My contribution to this project was the design and implementation of the production system. The production system is essentially a driver program that runs the entire interferometric processing chain for ERS tandem mission data from a configuration file. It includes some measures to interrupt the processing if the intermediate products is of inferior quality. It reports processing errors in the processing log file. This helps to troubleshoot and streamline the processing chain. Results of this work were presented at IGARSS in 2002:

Gens, R., Jirousek, M., Guritz, R. and Conner, J., 2002. The Alaska DEM project: Repeat-geometry approach for generating accurate InSAR DEMs. Proceedings of IGARSS'02, Toronto, Canada.

Modified Antarctic Mapping Mission (MAMM)

Mosaic of digital elevation model of Antarctica The Radarsat-1 Antarctic Mapping Project (RAMP) was a collaboration between NASA and the Canadian Space Agency to map Antarctica using SAR. The MAMM was a continuity mission of RAMP and occurred during the fall of 2000. The acquisition strategy concentrated on collecting three cycles of highest-resolution Radarsat-1 data of Antarctica's fast glaciers for change detection, feature tracking estimates of surface velocity, and interferometric analysis of velocity and coherence over the entire viewable region, which extends north of 80.1°S latitude.

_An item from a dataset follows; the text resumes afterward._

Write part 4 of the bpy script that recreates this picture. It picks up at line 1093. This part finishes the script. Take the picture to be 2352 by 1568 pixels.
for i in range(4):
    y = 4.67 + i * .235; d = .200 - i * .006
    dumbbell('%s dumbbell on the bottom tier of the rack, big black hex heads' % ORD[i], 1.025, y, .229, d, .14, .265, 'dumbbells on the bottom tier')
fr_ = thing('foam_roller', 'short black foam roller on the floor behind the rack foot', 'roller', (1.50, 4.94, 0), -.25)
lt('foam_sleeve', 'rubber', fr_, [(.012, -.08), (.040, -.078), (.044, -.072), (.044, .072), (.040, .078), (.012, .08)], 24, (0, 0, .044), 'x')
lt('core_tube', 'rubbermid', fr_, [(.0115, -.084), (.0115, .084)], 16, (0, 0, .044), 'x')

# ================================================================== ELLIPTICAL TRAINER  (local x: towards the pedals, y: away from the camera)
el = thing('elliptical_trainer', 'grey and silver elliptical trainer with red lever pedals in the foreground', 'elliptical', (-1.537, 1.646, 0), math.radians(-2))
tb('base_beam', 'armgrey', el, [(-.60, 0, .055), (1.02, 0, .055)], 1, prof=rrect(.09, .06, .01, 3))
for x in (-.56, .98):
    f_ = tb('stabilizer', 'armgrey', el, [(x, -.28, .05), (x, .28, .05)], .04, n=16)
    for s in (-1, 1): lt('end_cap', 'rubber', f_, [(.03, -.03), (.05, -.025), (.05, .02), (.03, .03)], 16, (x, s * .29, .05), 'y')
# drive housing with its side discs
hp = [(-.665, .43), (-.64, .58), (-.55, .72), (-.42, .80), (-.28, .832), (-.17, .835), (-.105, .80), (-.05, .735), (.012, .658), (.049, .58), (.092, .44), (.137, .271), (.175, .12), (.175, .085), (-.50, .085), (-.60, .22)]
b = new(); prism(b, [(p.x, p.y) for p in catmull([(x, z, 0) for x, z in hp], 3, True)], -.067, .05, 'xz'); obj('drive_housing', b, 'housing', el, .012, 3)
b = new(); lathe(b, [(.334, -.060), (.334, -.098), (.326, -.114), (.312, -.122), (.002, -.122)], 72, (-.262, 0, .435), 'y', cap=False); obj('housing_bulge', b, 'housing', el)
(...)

As part of our support of the science team I helped in evaluating the quality of data in general and checking the data sets acquired at the McMurdo groundstation in particular. I carried out initial testing of data in terms of its suitability of SAR interferometric processing. This project helped us to set up the SAR interferometric processing of Radarsat data. The data sets of this mission include some of the most spectacular looking radar images I have ever seen.